Hulton Abbey is located in Abbey Hulton near Stoke-on-Trent in Staffordshire. Not much remains of the buildings, just a few low walls which outline parts of the church.
The abbey at Hulton was established in 1218 by Henry de Audley. He invited monks from Combermere to form a Cistercian abbey near Heleigh Castle on land he had purchased and some he had inherited from his mother. As he was not particularly rich the Cistercian order built a modest church. This was not a prosperous house. By the the time of dissolution in 1538 it housed eight monks, an abbot and a prior.
The abbey was built in a common Cistercian arrangement.
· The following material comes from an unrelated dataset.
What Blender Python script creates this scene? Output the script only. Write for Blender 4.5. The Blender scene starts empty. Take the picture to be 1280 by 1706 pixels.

As with most abbeys, additions and remodeling were carried out up to dissolution, the scale and grandeur of these works were based on income at that time.
Excavations of the church and monastic buildings on the site have revealed that the aisled nave was just four bays long and that the cloister was south of the nave. The east range housed a library and sacristy immediately adjacent to the church, followed by a rectangular Chapter House of three by three bays which projected eastwards from the range. The refectory in the south range appears to have been set on a north-south axis, the kitchen was to its west and the warming room and day stair were to its east.
Also during these excavations, several grave slabs with foliate headed crosses were found. One of these may have belonged to the master mason of the abbey. Other finds include fragments of glass dating from the fourteenth and fifteenth centuries. A large number of floor tiles were also found.
With the dissolution the abbey site was sold to Sir Edward Aston of Tixall, who built a large house out of the abbey close by. By the 18th century the location of the abbey was lost. It was only rediscovered in 1884 when the land owner, Reverend Walter Sneyd, was installing land drains at Carmountside farm. He ordered the first in a succession of archaeological excavations be carried out.